- Stored data
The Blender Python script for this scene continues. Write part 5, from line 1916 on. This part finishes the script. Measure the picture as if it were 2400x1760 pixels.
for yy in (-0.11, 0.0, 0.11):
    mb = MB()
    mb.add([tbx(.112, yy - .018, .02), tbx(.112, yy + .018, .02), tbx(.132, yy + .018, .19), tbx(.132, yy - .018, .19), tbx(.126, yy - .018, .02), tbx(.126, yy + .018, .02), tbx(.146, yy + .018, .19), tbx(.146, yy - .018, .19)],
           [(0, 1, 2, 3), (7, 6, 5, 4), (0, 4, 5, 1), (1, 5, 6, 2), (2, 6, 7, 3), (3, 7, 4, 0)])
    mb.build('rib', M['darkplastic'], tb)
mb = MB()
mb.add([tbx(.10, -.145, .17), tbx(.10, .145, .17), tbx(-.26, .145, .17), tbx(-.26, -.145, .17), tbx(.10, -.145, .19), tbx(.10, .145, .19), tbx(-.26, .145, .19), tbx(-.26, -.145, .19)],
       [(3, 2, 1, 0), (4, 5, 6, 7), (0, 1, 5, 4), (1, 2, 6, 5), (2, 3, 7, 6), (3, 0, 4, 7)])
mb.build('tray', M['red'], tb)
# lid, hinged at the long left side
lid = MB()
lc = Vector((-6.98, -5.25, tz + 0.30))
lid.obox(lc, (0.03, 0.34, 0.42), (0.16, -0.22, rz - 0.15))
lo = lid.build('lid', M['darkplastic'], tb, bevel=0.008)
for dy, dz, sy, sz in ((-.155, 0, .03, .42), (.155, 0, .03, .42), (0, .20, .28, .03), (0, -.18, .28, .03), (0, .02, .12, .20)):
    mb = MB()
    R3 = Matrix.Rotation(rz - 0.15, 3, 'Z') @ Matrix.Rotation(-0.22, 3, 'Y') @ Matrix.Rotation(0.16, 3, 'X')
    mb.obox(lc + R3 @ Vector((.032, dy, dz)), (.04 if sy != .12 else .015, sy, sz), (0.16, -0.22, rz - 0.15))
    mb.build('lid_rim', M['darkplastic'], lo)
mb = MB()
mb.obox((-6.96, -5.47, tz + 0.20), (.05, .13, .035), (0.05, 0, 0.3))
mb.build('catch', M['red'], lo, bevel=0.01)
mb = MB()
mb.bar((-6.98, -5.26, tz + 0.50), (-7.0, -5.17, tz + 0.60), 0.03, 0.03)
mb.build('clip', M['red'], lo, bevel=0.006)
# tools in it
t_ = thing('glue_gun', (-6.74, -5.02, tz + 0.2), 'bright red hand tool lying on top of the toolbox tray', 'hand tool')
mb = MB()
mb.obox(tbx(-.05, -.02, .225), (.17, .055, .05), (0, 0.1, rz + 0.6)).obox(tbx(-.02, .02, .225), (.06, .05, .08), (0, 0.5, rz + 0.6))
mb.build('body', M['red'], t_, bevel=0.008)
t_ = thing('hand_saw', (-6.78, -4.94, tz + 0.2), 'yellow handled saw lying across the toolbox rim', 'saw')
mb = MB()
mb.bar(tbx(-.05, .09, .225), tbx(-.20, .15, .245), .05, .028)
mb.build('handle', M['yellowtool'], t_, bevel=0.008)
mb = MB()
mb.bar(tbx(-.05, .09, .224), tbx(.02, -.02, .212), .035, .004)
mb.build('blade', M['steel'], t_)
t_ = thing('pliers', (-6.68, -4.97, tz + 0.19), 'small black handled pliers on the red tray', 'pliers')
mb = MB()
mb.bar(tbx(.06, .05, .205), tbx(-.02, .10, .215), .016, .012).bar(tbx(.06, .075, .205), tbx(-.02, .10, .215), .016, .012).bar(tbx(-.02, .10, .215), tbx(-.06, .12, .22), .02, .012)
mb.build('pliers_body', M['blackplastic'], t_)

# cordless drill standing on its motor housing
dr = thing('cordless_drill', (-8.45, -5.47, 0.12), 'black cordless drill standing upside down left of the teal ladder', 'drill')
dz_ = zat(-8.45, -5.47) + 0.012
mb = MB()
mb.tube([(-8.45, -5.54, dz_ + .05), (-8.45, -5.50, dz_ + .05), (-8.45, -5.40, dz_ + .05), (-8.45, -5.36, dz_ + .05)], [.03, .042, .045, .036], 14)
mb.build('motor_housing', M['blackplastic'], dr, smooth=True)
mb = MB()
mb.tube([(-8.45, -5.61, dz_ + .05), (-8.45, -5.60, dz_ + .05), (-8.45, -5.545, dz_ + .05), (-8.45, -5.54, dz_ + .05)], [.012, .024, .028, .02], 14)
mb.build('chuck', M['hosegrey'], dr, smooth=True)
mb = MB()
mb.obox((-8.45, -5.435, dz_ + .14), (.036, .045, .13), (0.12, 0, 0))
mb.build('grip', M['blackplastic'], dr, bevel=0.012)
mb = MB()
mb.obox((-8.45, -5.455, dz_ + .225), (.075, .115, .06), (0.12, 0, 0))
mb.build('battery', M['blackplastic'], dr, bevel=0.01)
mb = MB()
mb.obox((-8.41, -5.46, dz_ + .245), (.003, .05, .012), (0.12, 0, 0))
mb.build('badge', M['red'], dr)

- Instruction
Write out the data again, exactly and in full.

- The result
The Blender Python script for this scene continues. Write part 5, from line 1916 on. This part finishes the script. Measure the picture as if it were 2400x1760 pixels.
for yy in (-0.11, 0.0, 0.11):
    mb = MB()
    mb.add([tbx(.112, yy - .018, .02), tbx(.112, yy + .018, .02), tbx(.132, yy + .018, .19), tbx(.132, yy - .018, .19), tbx(.126, yy - .018, .02), tbx(.126, yy + .018, .02), tbx(.146, yy + .018, .19), tbx(.146, yy - .018, .19)],
           [(0, 1, 2, 3), (7, 6, 5, 4), (0, 4, 5, 1), (1, 5, 6, 2), (2, 6, 7, 3), (3, 7, 4, 0)])
    mb.build('rib', M['darkplastic'], tb)
mb = MB()
mb.add([tbx(.10, -.145, .17), tbx(.10, .145, .17), tbx(-.26, .145, .17), tbx(-.26, -.145, .17), tbx(.10, -.145, .19), tbx(.10, .145, .19), tbx(-.26, .145, .19), tbx(-.26, -.145, .19)],
       [(3, 2, 1, 0), (4, 5, 6, 7), (0, 1, 5, 4), (1, 2, 6, 5), (2, 3, 7, 6), (3, 0, 4, 7)])
mb.build('tray', M['red'], tb)
# lid, hinged at the long left side
lid = MB()
lc = Vector((-6.98, -5.25, tz + 0.30))
lid.obox(lc, (0.03, 0.34, 0.42), (0.16, -0.22, rz - 0.15))
lo = lid.build('lid', M['darkplastic'], tb, bevel=0.008)
for dy, dz, sy, sz in ((-.155, 0, .03, .42), (.155, 0, .03, .42), (0, .20, .28, .03), (0, -.18, .28, .03), (0, .02, .12, .20)):
    mb = MB()
    R3 = Matrix.Rotation(rz - 0.15, 3, 'Z') @ Matrix.Rotation(-0.22, 3, 'Y') @ Matrix.Rotation(0.16, 3, 'X')
    mb.obox(lc + R3 @ Vector((.032, dy, dz)), (.04 if sy != .12 else .015, sy, sz), (0.16, -0.22, rz - 0.15))
    mb.build('lid_rim', M['darkplastic'], lo)
mb = MB()
mb.obox((-6.96, -5.47, tz + 0.20), (.05, .13, .035), (0.05, 0, 0.3))
mb.build('catch', M['red'], lo, bevel=0.01)
mb = MB()
mb.bar((-6.98, -5.26, tz + 0.50), (-7.0, -5.17, tz + 0.60), 0.03, 0.03)
mb.build('clip', M['red'], lo, bevel=0.006)
# tools in it
t_ = thing('glue_gun', (-6.74, -5.02, tz + 0.2), 'bright red hand tool lying on top of the toolbox tray', 'hand tool')
mb = MB()
mb.obox(tbx(-.05, -.02, .225), (.17, .055, .05), (0, 0.1, rz + 0.6)).obox(tbx(-.02, .02, .225), (.06, .05, .08), (0, 0.5, rz + 0.6))
mb.build('body', M['red'], t_, bevel=0.008)
t_ = thing('hand_saw', (-6.78, -4.94, tz + 0.2), 'yellow handled saw lying across the toolbox rim', 'saw')
mb = MB()
mb.bar(tbx(-.05, .09, .225), tbx(-.20, .15, .245), .05, .028)
mb.build('handle', M['yellowtool'], t_, bevel=0.008)
mb = MB()
mb.bar(tbx(-.05, .09, .224), tbx(.02, -.02, .212), .035, .004)
mb.build('blade', M['steel'], t_)
t_ = thing('pliers', (-6.68, -4.97, tz + 0.19), 'small black handled pliers on the red tray', 'pliers')
mb = MB()
mb.bar(tbx(.06, .05, .205), tbx(-.02, .10, .215), .016, .012).bar(tbx(.06, .075, .205), tbx(-.02, .10, .215), .016, .012).bar(tbx(-.02, .10, .215), tbx(-.06, .12, .22), .02, .012)
mb.build('pliers_body', M['blackplastic'], t_)

# cordless drill standing on its motor housing
dr = thing('cordless_drill', (-8.45, -5.47, 0.12), 'black cordless drill standing upside down left of the teal ladder', 'drill')
dz_ = zat(-8.45, -5.47) + 0.012
mb = MB()
mb.tube([(-8.45, -5.54, dz_ + .05), (-8.45, -5.50, dz_ + .05), (-8.45, -5.40, dz_ + .05), (-8.45, -5.36, dz_ + .05)], [.03, .042, .045, .036], 14)
mb.build('motor_housing', M['blackplastic'], dr, smooth=True)
mb = MB()
mb.tube([(-8.45, -5.61, dz_ + .05), (-8.45, -5.60, dz_ + .05), (-8.45, -5.545, dz_ + .05), (-8.45, -5.54, dz_ + .05)], [.012, .024, .028, .02], 14)
mb.build('chuck', M['hosegrey'], dr, smooth=True)
mb = MB()
mb.obox((-8.45, -5.435, dz_ + .14), (.036, .045, .13), (0.12, 0, 0))
mb.build('grip', M['blackplastic'], dr, bevel=0.012)
mb = MB()
mb.obox((-8.45, -5.455, dz_ + .225), (.075, .115, .06), (0.12, 0, 0))
mb.build('battery', M['blackplastic'], dr, bevel=0.01)
mb = MB()
mb.obox((-8.41, -5.46, dz_ + .245), (.003, .05, .012), (0.12, 0, 0))
mb.build('badge', M['red'], dr)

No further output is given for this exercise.